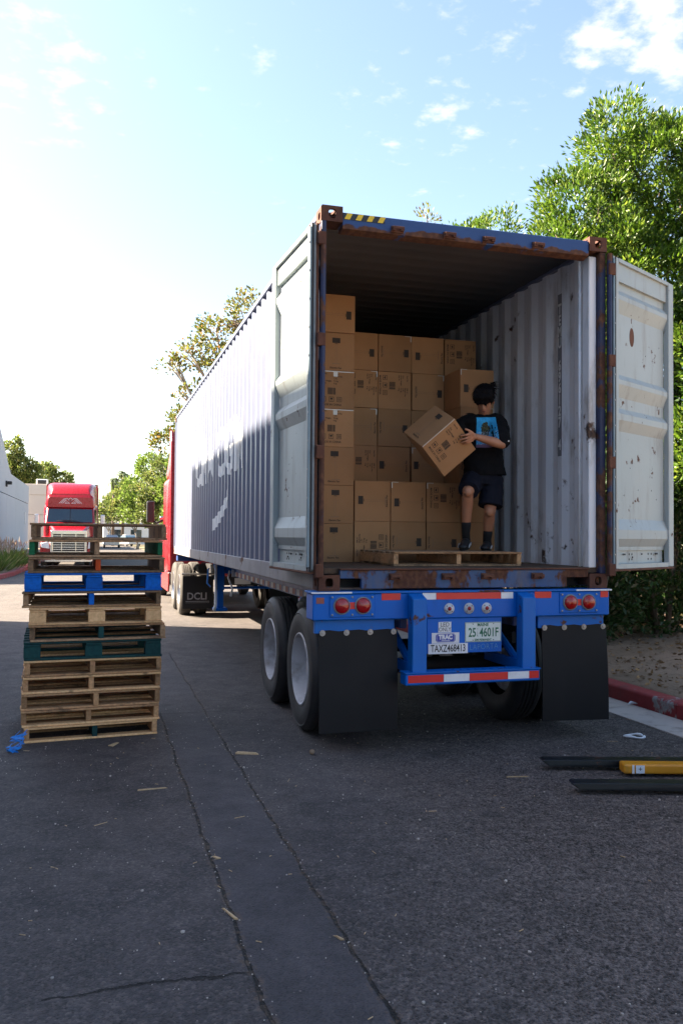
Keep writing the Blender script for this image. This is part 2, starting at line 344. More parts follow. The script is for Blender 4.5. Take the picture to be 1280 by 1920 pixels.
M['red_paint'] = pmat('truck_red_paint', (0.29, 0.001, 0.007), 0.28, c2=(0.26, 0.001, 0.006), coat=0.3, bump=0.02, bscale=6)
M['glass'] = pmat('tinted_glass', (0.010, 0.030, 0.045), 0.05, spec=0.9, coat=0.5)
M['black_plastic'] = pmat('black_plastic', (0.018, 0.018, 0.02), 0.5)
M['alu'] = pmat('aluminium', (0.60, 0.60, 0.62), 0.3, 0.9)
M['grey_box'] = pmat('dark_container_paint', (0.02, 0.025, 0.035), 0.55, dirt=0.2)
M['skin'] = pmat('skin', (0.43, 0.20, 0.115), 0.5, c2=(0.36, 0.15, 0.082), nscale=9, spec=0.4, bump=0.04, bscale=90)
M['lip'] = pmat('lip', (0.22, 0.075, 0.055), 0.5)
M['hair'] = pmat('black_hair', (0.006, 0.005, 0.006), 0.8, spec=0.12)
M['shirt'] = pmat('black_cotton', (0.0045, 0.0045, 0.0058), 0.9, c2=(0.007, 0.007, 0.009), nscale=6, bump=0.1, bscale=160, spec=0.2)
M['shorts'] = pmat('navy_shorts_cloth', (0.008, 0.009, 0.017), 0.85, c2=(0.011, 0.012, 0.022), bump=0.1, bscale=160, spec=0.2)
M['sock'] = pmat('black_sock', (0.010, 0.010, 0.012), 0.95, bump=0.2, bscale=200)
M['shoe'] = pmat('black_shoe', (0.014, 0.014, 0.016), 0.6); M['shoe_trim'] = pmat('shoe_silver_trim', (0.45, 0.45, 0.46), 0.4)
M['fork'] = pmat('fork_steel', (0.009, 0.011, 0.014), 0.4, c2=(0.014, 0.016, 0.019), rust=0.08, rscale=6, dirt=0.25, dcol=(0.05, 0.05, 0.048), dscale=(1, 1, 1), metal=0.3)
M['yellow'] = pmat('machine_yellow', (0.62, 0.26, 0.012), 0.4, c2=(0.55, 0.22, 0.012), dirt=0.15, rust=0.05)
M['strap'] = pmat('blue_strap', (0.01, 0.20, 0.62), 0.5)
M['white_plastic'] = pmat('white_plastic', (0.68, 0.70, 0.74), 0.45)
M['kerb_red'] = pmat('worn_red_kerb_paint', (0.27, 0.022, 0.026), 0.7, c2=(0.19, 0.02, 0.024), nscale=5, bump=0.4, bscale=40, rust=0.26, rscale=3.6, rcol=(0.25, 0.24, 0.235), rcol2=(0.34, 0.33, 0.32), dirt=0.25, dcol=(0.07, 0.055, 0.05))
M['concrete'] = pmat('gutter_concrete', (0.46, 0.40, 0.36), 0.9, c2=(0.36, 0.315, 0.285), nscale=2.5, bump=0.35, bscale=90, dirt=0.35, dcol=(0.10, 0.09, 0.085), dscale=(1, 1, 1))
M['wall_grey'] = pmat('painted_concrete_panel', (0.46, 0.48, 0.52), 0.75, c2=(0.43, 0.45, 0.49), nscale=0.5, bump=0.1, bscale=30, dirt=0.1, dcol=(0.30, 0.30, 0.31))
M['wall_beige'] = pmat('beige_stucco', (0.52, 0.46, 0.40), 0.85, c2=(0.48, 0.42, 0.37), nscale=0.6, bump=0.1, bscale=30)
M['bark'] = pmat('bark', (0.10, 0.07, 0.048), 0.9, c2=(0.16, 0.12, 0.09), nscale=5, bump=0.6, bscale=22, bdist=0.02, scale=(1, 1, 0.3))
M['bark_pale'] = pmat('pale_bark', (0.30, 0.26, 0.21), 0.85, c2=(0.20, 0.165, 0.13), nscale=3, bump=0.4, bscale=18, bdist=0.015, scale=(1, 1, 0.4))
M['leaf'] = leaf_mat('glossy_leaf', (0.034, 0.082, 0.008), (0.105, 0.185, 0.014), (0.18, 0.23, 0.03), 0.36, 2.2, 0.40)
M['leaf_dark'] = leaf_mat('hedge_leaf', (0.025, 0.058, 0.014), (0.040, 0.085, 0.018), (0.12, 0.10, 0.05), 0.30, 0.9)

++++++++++

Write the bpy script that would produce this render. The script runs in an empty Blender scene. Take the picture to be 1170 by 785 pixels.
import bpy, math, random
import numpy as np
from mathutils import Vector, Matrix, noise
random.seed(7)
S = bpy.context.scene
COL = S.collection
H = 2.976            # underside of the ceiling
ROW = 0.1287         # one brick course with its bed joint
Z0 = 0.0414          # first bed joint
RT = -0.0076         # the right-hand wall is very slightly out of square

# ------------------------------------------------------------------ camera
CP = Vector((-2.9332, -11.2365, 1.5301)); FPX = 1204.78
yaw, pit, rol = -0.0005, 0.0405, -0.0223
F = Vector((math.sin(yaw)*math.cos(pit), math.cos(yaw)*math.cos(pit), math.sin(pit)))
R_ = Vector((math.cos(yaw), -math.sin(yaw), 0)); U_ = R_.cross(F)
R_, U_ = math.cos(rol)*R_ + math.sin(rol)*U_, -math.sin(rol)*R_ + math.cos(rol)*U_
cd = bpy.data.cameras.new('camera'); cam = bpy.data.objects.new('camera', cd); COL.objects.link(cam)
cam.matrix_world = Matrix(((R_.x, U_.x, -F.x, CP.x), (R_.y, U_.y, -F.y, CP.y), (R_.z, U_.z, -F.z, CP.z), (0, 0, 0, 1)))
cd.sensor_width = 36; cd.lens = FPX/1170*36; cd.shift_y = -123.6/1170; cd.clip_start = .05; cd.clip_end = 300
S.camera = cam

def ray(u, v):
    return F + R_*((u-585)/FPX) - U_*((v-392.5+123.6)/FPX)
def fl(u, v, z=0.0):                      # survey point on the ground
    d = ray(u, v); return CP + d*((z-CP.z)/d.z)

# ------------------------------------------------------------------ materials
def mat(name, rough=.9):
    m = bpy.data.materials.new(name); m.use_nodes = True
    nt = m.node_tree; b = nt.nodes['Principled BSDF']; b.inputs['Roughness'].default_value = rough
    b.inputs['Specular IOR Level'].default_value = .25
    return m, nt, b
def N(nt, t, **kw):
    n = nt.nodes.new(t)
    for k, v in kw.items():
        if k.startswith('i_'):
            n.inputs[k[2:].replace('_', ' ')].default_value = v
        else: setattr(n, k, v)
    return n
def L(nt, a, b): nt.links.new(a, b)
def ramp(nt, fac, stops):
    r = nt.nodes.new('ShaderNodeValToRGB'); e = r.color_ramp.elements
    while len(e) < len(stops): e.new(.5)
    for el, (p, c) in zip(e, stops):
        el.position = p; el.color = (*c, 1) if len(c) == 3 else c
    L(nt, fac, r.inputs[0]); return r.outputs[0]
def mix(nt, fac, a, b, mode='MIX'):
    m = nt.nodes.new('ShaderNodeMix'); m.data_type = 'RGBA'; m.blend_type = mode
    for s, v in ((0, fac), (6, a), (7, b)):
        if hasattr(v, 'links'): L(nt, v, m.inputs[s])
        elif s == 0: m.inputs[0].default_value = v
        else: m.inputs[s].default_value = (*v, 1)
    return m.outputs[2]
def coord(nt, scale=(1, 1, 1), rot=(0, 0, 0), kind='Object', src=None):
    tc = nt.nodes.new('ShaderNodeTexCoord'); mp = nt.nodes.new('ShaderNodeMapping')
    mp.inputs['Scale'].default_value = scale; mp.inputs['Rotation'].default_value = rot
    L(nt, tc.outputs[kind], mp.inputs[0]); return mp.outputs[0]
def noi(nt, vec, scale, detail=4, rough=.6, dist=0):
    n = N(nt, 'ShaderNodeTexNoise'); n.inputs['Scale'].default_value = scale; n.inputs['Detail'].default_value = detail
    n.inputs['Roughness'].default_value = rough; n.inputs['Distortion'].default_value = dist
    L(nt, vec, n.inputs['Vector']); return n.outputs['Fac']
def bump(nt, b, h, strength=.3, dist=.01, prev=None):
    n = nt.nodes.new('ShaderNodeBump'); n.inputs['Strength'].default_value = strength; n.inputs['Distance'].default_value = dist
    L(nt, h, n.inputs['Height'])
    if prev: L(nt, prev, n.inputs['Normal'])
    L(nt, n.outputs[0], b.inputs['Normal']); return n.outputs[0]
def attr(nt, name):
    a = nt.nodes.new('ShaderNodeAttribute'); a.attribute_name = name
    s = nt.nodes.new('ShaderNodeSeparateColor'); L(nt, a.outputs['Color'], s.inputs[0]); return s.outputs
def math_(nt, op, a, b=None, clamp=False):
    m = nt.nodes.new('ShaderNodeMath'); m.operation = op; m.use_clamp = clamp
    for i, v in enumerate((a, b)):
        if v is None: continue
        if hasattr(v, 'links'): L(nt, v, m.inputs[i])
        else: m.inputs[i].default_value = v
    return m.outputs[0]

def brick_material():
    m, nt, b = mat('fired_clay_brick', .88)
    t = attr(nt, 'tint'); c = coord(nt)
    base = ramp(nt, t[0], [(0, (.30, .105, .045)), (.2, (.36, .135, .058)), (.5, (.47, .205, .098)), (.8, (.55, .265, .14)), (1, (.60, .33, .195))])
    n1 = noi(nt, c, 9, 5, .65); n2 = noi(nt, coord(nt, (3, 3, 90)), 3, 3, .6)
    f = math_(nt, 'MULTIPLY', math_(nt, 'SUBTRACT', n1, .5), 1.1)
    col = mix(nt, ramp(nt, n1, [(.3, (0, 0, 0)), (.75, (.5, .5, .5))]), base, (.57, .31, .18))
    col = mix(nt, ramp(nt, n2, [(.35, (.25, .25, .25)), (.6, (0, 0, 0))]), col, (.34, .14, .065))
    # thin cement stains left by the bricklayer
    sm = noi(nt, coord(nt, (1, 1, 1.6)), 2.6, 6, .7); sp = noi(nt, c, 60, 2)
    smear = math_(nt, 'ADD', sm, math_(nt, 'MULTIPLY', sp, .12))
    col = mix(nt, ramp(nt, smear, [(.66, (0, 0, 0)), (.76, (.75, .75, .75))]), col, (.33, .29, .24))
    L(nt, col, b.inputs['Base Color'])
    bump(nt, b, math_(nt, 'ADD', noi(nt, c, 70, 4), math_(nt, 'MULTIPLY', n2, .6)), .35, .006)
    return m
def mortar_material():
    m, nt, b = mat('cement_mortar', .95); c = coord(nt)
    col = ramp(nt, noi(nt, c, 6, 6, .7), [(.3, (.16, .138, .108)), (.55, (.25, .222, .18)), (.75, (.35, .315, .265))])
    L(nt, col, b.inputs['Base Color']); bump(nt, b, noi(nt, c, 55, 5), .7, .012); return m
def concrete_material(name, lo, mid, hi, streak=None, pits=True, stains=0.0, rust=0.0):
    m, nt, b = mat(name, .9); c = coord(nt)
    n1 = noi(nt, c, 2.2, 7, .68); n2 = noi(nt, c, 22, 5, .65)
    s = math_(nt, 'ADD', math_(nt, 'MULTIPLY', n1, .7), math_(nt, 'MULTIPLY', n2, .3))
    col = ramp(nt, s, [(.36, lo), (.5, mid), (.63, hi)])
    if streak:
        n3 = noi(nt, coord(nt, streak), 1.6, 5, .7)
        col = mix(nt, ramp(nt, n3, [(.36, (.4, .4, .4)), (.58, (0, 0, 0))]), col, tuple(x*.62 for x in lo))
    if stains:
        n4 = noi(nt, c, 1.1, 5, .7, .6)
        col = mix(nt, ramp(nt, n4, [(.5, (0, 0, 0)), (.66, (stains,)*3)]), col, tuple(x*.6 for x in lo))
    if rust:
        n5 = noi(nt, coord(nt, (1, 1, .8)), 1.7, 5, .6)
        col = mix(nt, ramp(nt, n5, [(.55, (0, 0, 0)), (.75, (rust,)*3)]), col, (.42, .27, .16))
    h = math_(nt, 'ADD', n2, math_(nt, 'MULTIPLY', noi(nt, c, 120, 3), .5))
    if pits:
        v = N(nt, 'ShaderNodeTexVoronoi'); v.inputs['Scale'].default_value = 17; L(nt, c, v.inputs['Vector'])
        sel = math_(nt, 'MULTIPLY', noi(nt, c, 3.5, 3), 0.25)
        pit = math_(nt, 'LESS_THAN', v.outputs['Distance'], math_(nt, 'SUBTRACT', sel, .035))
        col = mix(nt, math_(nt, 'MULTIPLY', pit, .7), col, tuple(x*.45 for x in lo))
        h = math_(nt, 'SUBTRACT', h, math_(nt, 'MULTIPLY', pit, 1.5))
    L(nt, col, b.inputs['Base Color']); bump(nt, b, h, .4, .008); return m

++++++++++

● **What the exercise asks**
Among the lines of the data above, determine how many contain the word "Blender". Report the number alone.

● **Full output**
2